17. My object in giving the exact meaning of the word 'Faskh' is to highlight the point that 'Faskh' means dissolution and it is not a ground on which marriage between a Muslim woman and man can be dissolved. To repudiate the marriage toy 'Faskh' without the intervention of a Court is opposed to the law of the land. It was to prevent such abuses that the Act has been enacted. It without intervention of Courts, marriage can be dissolved by the unilateral repudiation by the wife calamitous results will follow. There have been instances in the past where unscrupulous fathers-in-law or other near relatives of the wife resorted to "free advice" from "agreeable men" learned in theology to get rid of recalcitrant or poor sons-in-law but loving husbands. It is the duty of Courts to guard against any such encroachment in its domain by unscrupulous persons. No person, however great or learned should be allowed to usurp the functions of a Court. The advice given by a person, no matter however learned or great, can hardly be a substitute for a decree of Court. It is therefore clear that the unilateral repudiation of the marriage by the wife in this case does not have the sanction of law and at the time" she entered into the second marriage her first marriage with P. W. 2 was subsisting.
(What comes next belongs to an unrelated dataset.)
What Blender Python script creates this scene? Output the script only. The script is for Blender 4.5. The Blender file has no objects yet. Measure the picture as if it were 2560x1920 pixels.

In this case, there is the additional circumstance of the wife having taken resort to a civil suit for getting her marriage dissolved, where she failed. She should, therefore, be imputed with, the knowledge that to get a divorce she should necessarily move the Court. As discussed above, the suit was a counterblast to the suit by P. W. 2 for restitution of conjugal rights. Of course, she did not succeed in that suit. If all unsuccessful wives before Courts can seek shelter under an advice given by a 'learned man' and violate the provisions of law and disobey the decrees of Courts, we will be bringing down the authority of law and dignity of Courts. I have therefore no hesitation in holding that the repudiation of marriage by Faskh by the first respondent has no legal sanction and in spite of the alleged Faskh, the marriage between P. W. 2 and the first respondent continued.
21. In Ismail v. Kadeeja Umma, 1958 Ker LT 1042 - (AIR 1959 Ker 119) a Division Bench of this Court held that an action under Section 494. I. P. C. will not lie against a Muslim couple when, the wife had repudiated the marriage by Faskh. There again, this Court was considering a case which arose from the Travancore area where Act 8 of 1939 was not extended then and therefore the principle laid down in that decision if not applicable to the case in hand. Ad 8 of 1939 was extended to the Travancore area only on 1-2-1960. This case therefore cannot be an authority for the proposition that a Muslim wife can by Faskh dissolve her marriage with her husband. The learned District Magistrate considered this case and held that Faskh was a valid mode of divorce. The distinction was not brought to his notice and the principle enunciated in that decision has not been properly considered. This decision was rendered prior to the extension of Act 8 of 1939 to the Travencore Area. The position is now well-settled that marriage cannot toe repudiated by a Muslim wife except under the provisions of the Act.